Verstöße gegen die Datenschutzgrundverordnung oder das Fernmeldegeheimnis sieht der BGH nicht, wenn Erben private Konversationen in Social-Media-Accounts lesen könnten. Damit haben die digitalen Nachrichten den gleichen Status wie private Briefe oder Tagebücher. Auch sie können vom Erben gelesen werden.
Besser: Digitalen Nachlass frühzeitig organisieren
Grundsätzlich geht also der gesamte digitale Nachlass auf die Erben über. Im Idealfall können diese bei Vorlage eines Erbscheins oder auch der Sterbeurkunde die Zugangsdaten einholen und entscheiden, wie sie mit ihrem digitalen Erbe verfahren. In der Praxis ist das allerdings oft kompliziert, wie der oben beschriebene Fall zeigt. Unternehmen berufen sich mitunter auf Datenschutz oder Telekommunikationsgeheimnis und zeigen sich wenig kooperativ. Zudem ist es für Erben oft gar nicht so einfach zu ermitteln, wo es überall Accounts gibt, um die sie sich kümmern müssen.
Wenn du deinen Hinterbliebenen Stress ersparen willst, solltest du auch deinen digitalen Nachlass im Netz und auf Endgeräten schon zu Lebzeiten organisieren. Dadurch kannst du außerdem vermeiden, dass sich nach deinem Tod alle Erben durch dein digitales Vermächtnis wühlen können.
Wichtige Schritte:
- Lege eine Übersicht über alle deine digitalen Accounts samt Zugangsdaten an. Listen auf Papier oder Datenträgern eignen sich nur, wenn du einen sicheren Ort hast, an dem du sie aufbewahren kannst, zum Beispiel in einem Tresor oder Bankschließfach. Digitale Alternative ist ein Passwort-Manager-Tool. So muss nur ein einziger Zugang übermittelt werden. Außerdem lässt sich die Liste so einfacher aktuell halten.
- Benenne eine Person, die dein digitales Erbe verwaltet. Diesem digitalen Nachlassverwalter stellst du eine entsprechende Vollmacht aus. Wichtig dabei: In der Vollmacht muss formuliert sein, dass diese über deinen Tod hinaus gilt. Du kannst zusätzlich auch explizit festlegen, dass die bevollmächtigte Person schon zu deinen Lebzeiten handlungsbefugt ist, wenn du selbst nicht mehr dazu in der Lage sein solltest.Teile deinem digitalen Nachlassverwalter mit, wo er die Liste mit deinen Zugängen findet.
- Gib konkrete Handlungsanweisungen in der Vollmacht.
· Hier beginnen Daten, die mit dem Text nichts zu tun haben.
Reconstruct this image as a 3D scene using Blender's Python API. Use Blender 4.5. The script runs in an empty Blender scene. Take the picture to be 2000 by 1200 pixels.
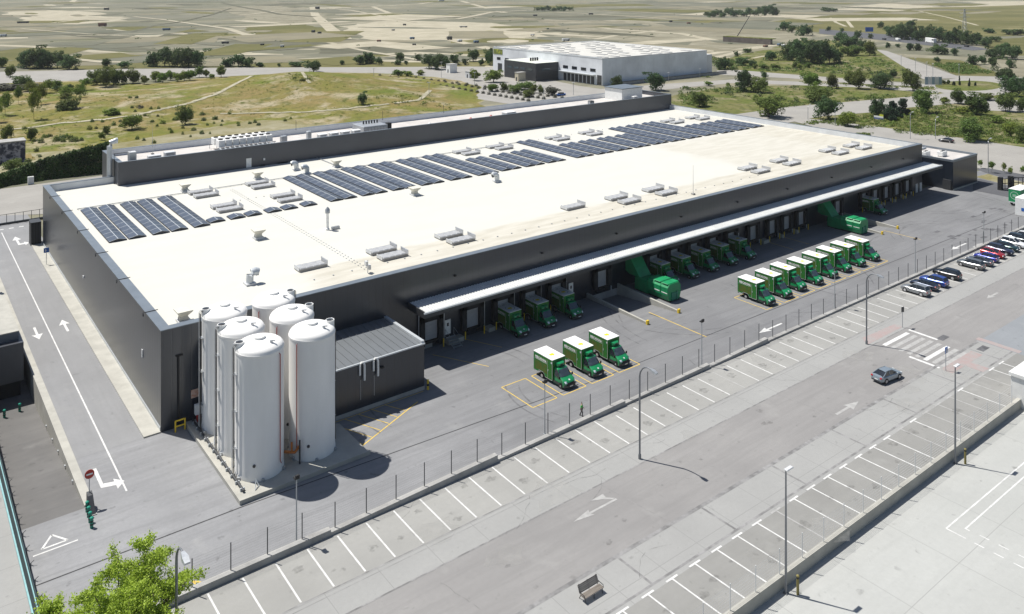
import bpy, math, random
import numpy as np
from mathutils import Vector
sc = bpy.context.scene
COL = sc.collection
R_ = random.Random(7)
# ------------------------------------------------------------------ camera, world, sun
EYE = 54.0; FPX = 1612.0; HX = 1000.0; HY = -37.0
A_ = math.atan2(3095-1000, FPX)
FW = (math.cos(A_), math.sin(A_)); RT = (math.sin(A_), -math.cos(A_))
cd = bpy.data.cameras.new("camera"); cam = bpy.data.objects.new("camera", cd); COL.objects.link(cam)
cam.location = (0, 0, EYE); cam.rotation_euler = (math.radians(90), 0, A_-math.radians(90))
cd.sensor_width = 36; cd.lens = FPX/2000*36; cd.shift_y = -(600-HY)/2000; cd.clip_start = 1; cd.clip_end = 20000
sc.camera = cam
SUN = Vector((-0.26, 0.45, 1.0)).normalized()
w = bpy.data.worlds.new("World"); sc.world = w; w.use_nodes = True
nt = w.node_tree; bg = nt.nodes["Background"]; sky = nt.nodes.new("ShaderNodeTexSky")
sky.sky_type = 'NISHITA'; sky.sun_disc = False
sky.sun_elevation = math.asin(SUN.z); sky.sun_rotation = math.atan2(SUN.x, SUN.y)
sky.air_density = 1.0; sky.dust_density = 1.0; sky.ozone_density = 1.0
nt.links.new(sky.outputs[0], bg.inputs[0]); bg.inputs[1].default_value = 0.06
ld = bpy.data.lights.new("sun", 'SUN'); ld.energy = 4.3; ld.angle = math.radians(0.5); ld.color = (1, 0.965, 0.905)
lo = bpy.data.objects.new("sun", ld); COL.objects.link(lo); lo.location = (0, 0, 200)
lo.rotation_euler = SUN.to_track_quat('Z', 'Y').to_euler()
sc.view_settings.view_transform = 'Standard'; sc.view_settings.look = 'None'; sc.view_settings.gamma = 1
sc.view_settings.exposure = 0.50
sc.cycles.max_bounces = 5; sc.cycles.diffuse_bounces = 3; sc.cycles.glossy_bounces = 2; sc.cycles.transmission_bounces = 2
sc.cycles.use_denoising = True

def G(x, y, z=0.0):
    "ground point seen at a pixel of the 2000x1200 photograph"
    d = FPX*(EYE-z)/(y-HY); u = (x-HX)/FPX
    return Vector((d*(FW[0]+u*RT[0]), d*(FW[1]+u*RT[1]), z))
def depth(p): return p[0]*FW[0]+p[1]*FW[1]
ORD = "zeroth first second third fourth fifth sixth seventh eighth ninth tenth eleventh twelfth thirteenth fourteenth fifteenth sixteenth seventeenth eighteenth nineteenth twentieth".split()
TENS = {2: "twenty", 3: "thirty", 4: "forty", 5: "fifty", 6: "sixty", 7: "seventy", 8: "eighty", 9: "ninety"}
def ordn(n):
    if n <= 20: return ORD[n]
    if n % 10 == 0: return TENS[n//10][:-1]+"ieth"
    return TENS[n//10]+"-"+ORD[n % 10]

# ------------------------------------------------------------------ materials
MATS = {}
def _node(nt, t, **k):
    n = nt.nodes.new(t)
    for a, b in k.items(): setattr(n, a, b)
    return n
def mat(name, col, rough=.6, metal=0., var=0., scale=1., col2=None, bump=0., bscale=None, spec=.5, coat=0., pos=False, stretch=(1, 1, 1), alpha=None, transl=0., rnd=0., detail=6., lo=.35, hi=.65):
    if name in MATS: return MATS[name]
    m = bpy.data.materials.new(name); m.use_nodes = True; nt = m.node_tree; L = nt.links
    b = nt.nodes["Principled BSDF"]; b.inputs["Roughness"].default_value = rough; b.inputs["Metallic"].default_value = metal
    b.inputs["Specular IOR Level"].default_value = spec; b.inputs["Coat Weight"].default_value = coat
    b.inputs["Base Color"].default_value = (*col, 1)
    src = None
    if var or col2 or bump or rnd:
        if pos: co = _node(nt, "ShaderNodeNewGeometry").outputs["Position"]
        else: co = _node(nt, "ShaderNodeTexCoord").outputs["Object"]
        mp = _node(nt, "ShaderNodeMapping"); mp.inputs["Scale"].default_value = stretch; L.new(co, mp.inputs[0])
        nz = _node(nt, "ShaderNodeTexNoise"); nz.inputs["Scale"].default_value = scale; nz.inputs["Detail"].default_value = detail; nz.inputs["Roughness"].default_value = .6
        L.new(mp.outputs[0], nz.inputs["Vector"])
        mr = _node(nt, "ShaderNodeMapRange"); mr.inputs[1].default_value = lo; mr.inputs[2].default_value = hi
        L.new(nz.outputs["Fac"], mr.inputs[0])
        mx = _node(nt, "ShaderNodeMix", data_type='RGBA')
        c2 = col2 or tuple(c*(1-var) for c in col); c1 = col if col2 else tuple(min(1, c*(1+var)) for c in col)
        mx.inputs[6].default_value = (*c2, 1); mx.inputs[7].default_value = (*c1, 1); L.new(mr.outputs[0], mx.inputs[0])
        src = mx.outputs[2]
        if rnd:
            oi = _node(nt, "ShaderNodeObjectInfo"); hs = _node(nt, "ShaderNodeHueSaturation")
            r1 = _node(nt, "ShaderNodeMapRange"); r1.inputs[3].default_value = .5-rnd*.12; r1.inputs[4].default_value = .5+rnd*.12
            r2 = _node(nt, "ShaderNodeMapRange"); r2.inputs[3].default_value = 1-rnd; r2.inputs[4].default_value = 1+rnd
            ml = _node(nt, "ShaderNodeMath", operation='FRACT'); mm = _node(nt, "ShaderNodeMath", operation='MULTIPLY'); mm.inputs[1].default_value = 7.31
            L.new(oi.outputs["Random"], r1.inputs[0]); L.new(oi.outputs["Random"], mm.inputs[0]); L.new(mm.outputs[0], ml.inputs[0]); L.new(ml.outputs[0], r2.inputs[0])
            L.new(r1.outputs[0], hs.inputs["Hue"]); L.new(r2.outputs[0], hs.inputs["Value"]); L.new(src, hs.inputs["Color"]); src = hs.outputs[0]
        L.new(src, b.inputs["Base Color"])
        if bump:
            n2 = _node(nt, "ShaderNodeTexNoise"); n2.inputs["Scale"].default_value = bscale or scale*6; n2.inputs["Detail"].default_value = 4
            L.new(mp.outputs[0], n2.inputs["Vector"]); bp = _node(nt, "ShaderNodeBump"); bp.inputs["Strength"].default_value = bump; bp.inputs["Distance"].default_value = .05
            L.new(n2.outputs["Fac"], bp.inputs["Height"]); L.new(bp.outputs[0], b.inputs["Normal"])
    if transl:
        tr = _node(nt, "ShaderNodeBsdfTranslucent"); tr.inputs[0].default_value = (*[min(1, c*1.6) for c in col], 1)
        if src: L.new(src, tr.inputs[0])
        ms = _node(nt, "ShaderNodeMixShader"); ms.inputs[0].default_value = transl
        L.new(b.outputs[0], ms.inputs[1]); L.new(tr.outputs[0], ms.inputs[2]); L.new(ms.outputs[0], nt.nodes["Material Output"].inputs[0])
    MATS[name] = m
    return m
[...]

Leg für jeden Account fest, was damit passieren soll. Außerdem solltest du deiner Vertrauensperson genaue Anweisungen geben, was mit den Daten geschehen soll, die sich auf deinen Geräten (Smartphone, Computer, externe Festplatten etc.) befinden.
- Social-Media-Accounts sind vererbbar. Das bedeutet, Erben haben das Recht auf vollen Zugriff auf vorhandene Inhalte.
- Grundsätzlich gilt: Hochgeladene und gespeicherte Daten bleiben auch nach deinem Tod im Besitz des jeweiligen Anbieters.
- Um Hinterbliebenen Stress und Streit zu ersparen, solltest du digitale Vorsorge betreiben und zu Lebzeiten festlegen, was nach deinem Tod mit deinen Daten und Online-Konten passieren soll.
- Du kannst eine Vertrauensperson zum digitalen Nachlassverwalter ernennen, damit sich nicht alle Erben durch dein digitales Vermächtnis wühlen.